Le voyageur au long cours doit donc faire avec. Là où il y a des hommes, il y a des chiens. Et mieux vaut apprendre à les différencier. Si « l'habit ne fait pas le moine », le pelage fait souvent le chien. J'aime à classer ces animaux en trois catégories : les dressés, les délaissés, les abandonnés. A cela peuvent s'ajouter les sous-catégories suivantes : les travailleurs, les mamans et les malades ou accidentés. Naturellement, on pourrait distinguer bien d'autres sous-catégories. Mais les chiens vont vite et les vélos lentement, il ne faut donc pas se perdre dans les détails et agir en conséquence.

Les dressés : géographiquement parlant, ils se retrouvent le plus souvent dans les pays dits développés. Reconnaissables à leur beau pelage, on constate rapidement que leur histoire ne rejoint que rarement celle des voyageurs à deux roues.

Les délaissés : à mon sens, les plus dangereux. Ces derniers sont soit totalement crétins, soit totalement haineux. Courir et aboyer, tout en essayant de mordre une sacoche ou mieux un mollet, voilà toute l'étendue de leurs compétences. Appartenant à des propriétaires, soit totalement crétins, soit totalement haineux, ils ont su tirer le « meilleur » de leur maître. On ne peut donc pas vraiment leur en vouloir. Le manque d'affection restant la principale raison de leur état.

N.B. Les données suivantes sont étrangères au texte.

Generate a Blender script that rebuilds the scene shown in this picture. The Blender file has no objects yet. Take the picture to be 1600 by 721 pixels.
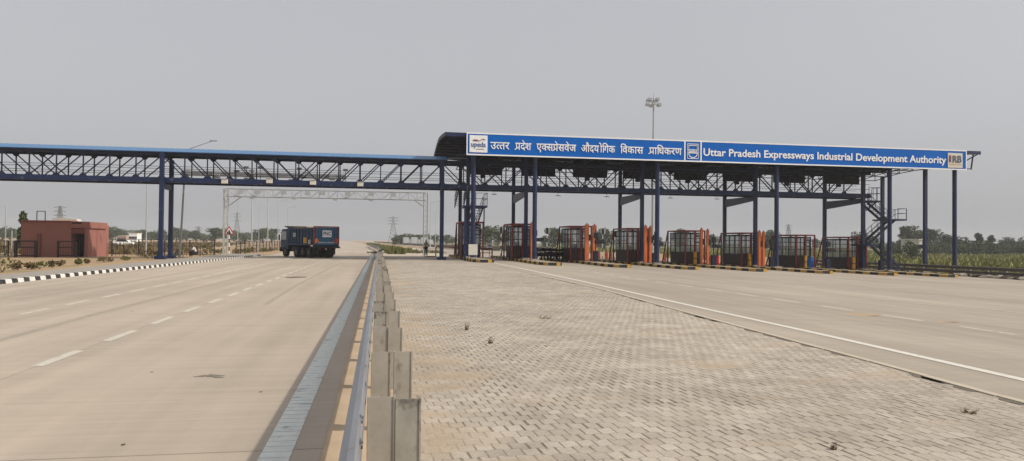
import bpy, bmesh, math, random
from math import radians, sin, cos, pi
from mathutils import Vector, Matrix
random.seed(7)
SC = bpy.context.scene
COL = SC.collection

# ------------------------------------------------------------------ camera
F = 1150.0; H = 1.7
yaw = math.atan(207/F); pitch = radians(.87); roll = radians(.56)
fwd = Vector((sin(yaw)*cos(pitch), cos(yaw)*cos(pitch), sin(pitch)))
r0 = Vector((cos(yaw), -sin(yaw), 0)); u0 = r0.cross(fwd)
rgt = r0*cos(roll) + u0*sin(roll); up = -r0*sin(roll) + u0*cos(roll)
cam = bpy.data.cameras.new('camera'); camo = bpy.data.objects.new('camera', cam); COL.objects.link(camo)
cam.sensor_width = 36; cam.lens = 36*F/1600; cam.clip_start = .1; cam.clip_end = 20000
M = Matrix((rgt, up, -fwd)).transposed().to_4x4(); M.translation = Vector((0, 0, H))
camo.matrix_world = M
SC.camera = camo

# ------------------------------------------------------------------ sky, sun, exposure
sun_from = Vector((1.2, -.5, 1.0)).normalized()
el = math.asin(sun_from.z); az = math.atan2(sun_from.x, sun_from.y)
w = bpy.data.worlds.new('World'); SC.world = w; w.use_nodes = True
nt = w.node_tree; bg = nt.nodes['Background']
sky = nt.nodes.new('ShaderNodeTexSky'); sky.sky_type = 'NISHITA'; sky.sun_disc = False
sky.sun_elevation = el; sky.sun_rotation = az
sky.air_density = 1.0; sky.dust_density = 6.0; sky.ozone_density = 1.0; sky.altitude = 0
hs = nt.nodes.new('ShaderNodeHueSaturation'); hs.inputs['Saturation'].default_value = .30
nt.links.new(sky.outputs[0], hs.inputs['Color'])
# an even overcast-like haze veil is mixed over the clear-sky colours
mx = nt.nodes.new('ShaderNodeMixRGB'); mx.blend_type = 'MIX'; mx.inputs['Fac'].default_value = .62
nt.links.new(hs.outputs[0], mx.inputs['Color1']); mx.inputs['Color2'].default_value = (4.15, 4.16, 4.38, 1)
nt.links.new(mx.outputs[0], bg.inputs['Color']); bg.inputs['Strength'].default_value = .115
sl = bpy.data.lights.new('sun', 'SUN'); sl.energy = 2.6; sl.angle = radians(1.2); sl.color = (1, .90, .77)
so = bpy.data.objects.new('sun', sl); COL.objects.link(so); so.location = (60, -20, 60)
so.rotation_euler = (-sun_from).to_track_quat('-Z', 'Y').to_euler()
SC.view_settings.view_transform = 'Standard'; SC.view_settings.look = 'None'
SC.view_settings.exposure = .30; SC.view_settings.gamma = 1; SC.view_settings.use_curve_mapping = False
SC.render.engine = 'CYCLES'
SC.cycles.max_bounces = 5; SC.cycles.volume_bounces = 0; SC.cycles.transparent_max_bounces = 12
SC.cycles.caustics_reflective = False; SC.cycles.caustics_refractive = False

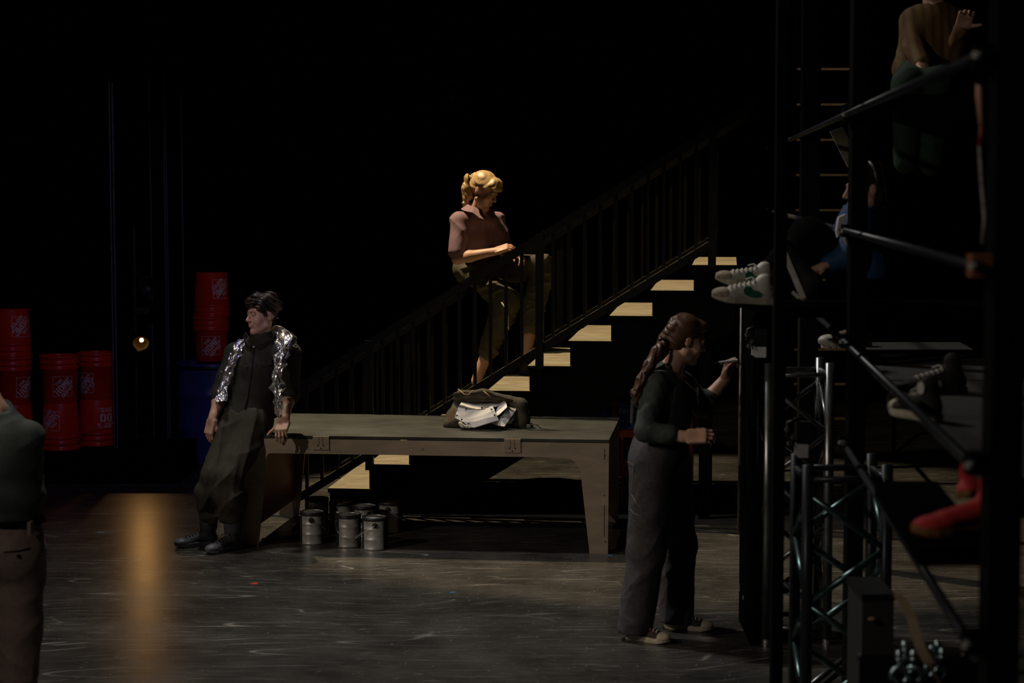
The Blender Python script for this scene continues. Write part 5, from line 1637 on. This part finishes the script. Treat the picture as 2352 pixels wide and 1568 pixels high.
# ---- C: woman sitting on the far stair rail in the spotlight ---------------------------------
Yc = 15.28
pC = person(S3(1.35, 2.6, .88), 'blonde woman in mauve shirt sitting high on the stair railing in the spotlight')
pel = at(1090, 612, Yc + .06); chest = at(1094, 535, Yc - .10); neck = at(1097, 487, Yc - .20)
shR, shL = at(1056, 508, Yc - .26), at(1141, 506, Yc - .10)
elR, wrR = at(1050, 594, Yc - .34), at(1138, 577, Yc - .40)
elL, wrL = at(1158, 578, Yc - .16), at(1178, 582, Yc - .34)
hipR, hipL = at(1092, 622, Yc - .10), at(1122, 618, Yc + .06)
knR, knL = at(1166, 692, Yc - .34), at(1243, 612, Yc - .28)
anR, anL = S3(1.22, 2.52, .704 + .13), S3(1.60, 2.50, .88 + .14)
hd = at(1112, 438, Yc - .27)
ARMc = (.050, .046, .040, .043, .028)
S = SDF(); add_torso(S, pel, chest, neck, shL, shR, (.6, -.8, 0))
add_limb(S, shR, elR, wrR, ARMc); add_limb(S, shL, elL, wrL, ARMc)
add_limb(S, hipR, knR, anR, LEG, .03); add_limb(S, hipL, knL, anL, LEG, .03)
S.cap(neck, hd + V3(-.02, .02, -.06), .055, .052, .03)
HM, HP = add_head(S, hd, (.80, -.42, -.42), (.30, -.05, 1), 1.12)
add_hand(S, wrR, at(1170, 566, Yc - .42) - wrR, V3(.1, .5, -.85), V3(.2, .8, .4), 1.0, (.45, .6, .4), tcurl=.4, tout=.5)
add_hand(S, wrL, at(1196, 592, Yc - .40) - wrL, V3(-.1, -.3, -.9), V3(-.6, -.6, .1), 1.0, (.5, .6, .4), tcurl=.4, tout=.5)
body_mesh('body', S, [SKIN, LIP], pC, .005, fmf=lips_fm(None, HP, 1.12))
face_parts(pC, HM, HP, 1.12, browm=HAIRBR)
S = SDF(); sc_ = 1.12
S.ell(HP(0, -.022, .042), np.array((.081, .095, .088)) * sc_, HM, .02)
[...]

Les abandonnés : mieux renseignés sur l'effet « lancer de pierre » que sur la « caresse-gratouille », ils ont appris à craindre les bipèdes. De cette catégorie, le seul réel danger est de les prendre en pitié et de leur refiler tout votre casse-croûte.
 
Les travailleurs : là, la question ne se pose pas. Le chien restant peu compétent dans le service après vente, l'homme lui a déniché un job où il excelle : la garde. Si le chien de berger d’Anatolie vous annonce la couleur avec ses huitante centimètres au garrot et ces soixante-cinq kilos, ne sous-estimez pas les plus petits. Ils auraient tendance à faire du zèle. Et pas de jour de repos ni de retraite pour ces inlassables gardiens. Certains laisseraient même à penser qu'ils ont fait de leur job un hobby.

Les mamans : essayez de toucher un bébé dans la poussette d'une inconnue. A la suite de ce geste, vous pourrez aisément compter le nombre de ses doigts en vous regardant dans un miroir. Ou vous rendre compte à quel point l'entre-jambe de l'homme est fragile. Pour le chien c'est, à peu de chose près, pareil. Enfin, on a tout de même rarement vu une jeune maman mordre un inconnu !

Les malades ou les accidentés : ils ne vous attaqueront généralement pas et préféreront changer de trottoir. Mais s'ils se sentent en mauvaise posture, il ne se géneront pas pour vous le faire savoir. Une dernière charge pour l'honneur, vous diront les adeptes de la poudre noire.

Pour parer l'attaque redoutable de ces mâchoires aux babines salivantes, mille ruses sont adoptées par les cyclistes à travers le monde. On trouve naturellement le bâton, savamment attaché au cadre du vélo qui se dégaine plus vite que son ombre. Il y a aussi les poches à cailloux ou à toutes formes de projectiles protecteurs. Certains vont même jusqu'à emporter avec eux un petit boîtier à ultrason. Vraiment pratique quand on sait qu'il a une efficacité dans un rayon de sept mètres. Trente kilos lancés à bien quarante kilomètres heure, avec la seule envie de vous arracher un morceau… Je vois mal un de ces molosses stopper sur moins de sept mètres pour cause de petit bruit dérangeant. Moi, j'ai adopté une toute autre méthode. Ni arme, ni violence. C'est la confiance en soi qui me sauve... et peut-être un petit truc en plus que j'ai avec le règne animal. Un je ne sais trop quoi, qui ne s'explique pas vraiment. Un chien qui vous charge le fait généralement parce qu'il a peur de vous. Alors descendez du vélo plutôt qu'accélérez. Enlevez vos lunettes de soleil pour qu'il puisse voir votre regard. Signalez votre arrivée en sifflotant pour qu'il ne soit pas surpris. Tendez lui la main, pour qu'il sente votre odeur. Accroupissez-vous... Et si cela ne marcher pas, restez confiant. L'Homme de la situation, c'est vous. Retrouvez l'animal qui vit en vous et devenez le chef de la meute pour un instant. Imposez-vous par la voix, par le regard. Ça marche par tous les temps. Par soleil, comme par temps de chien.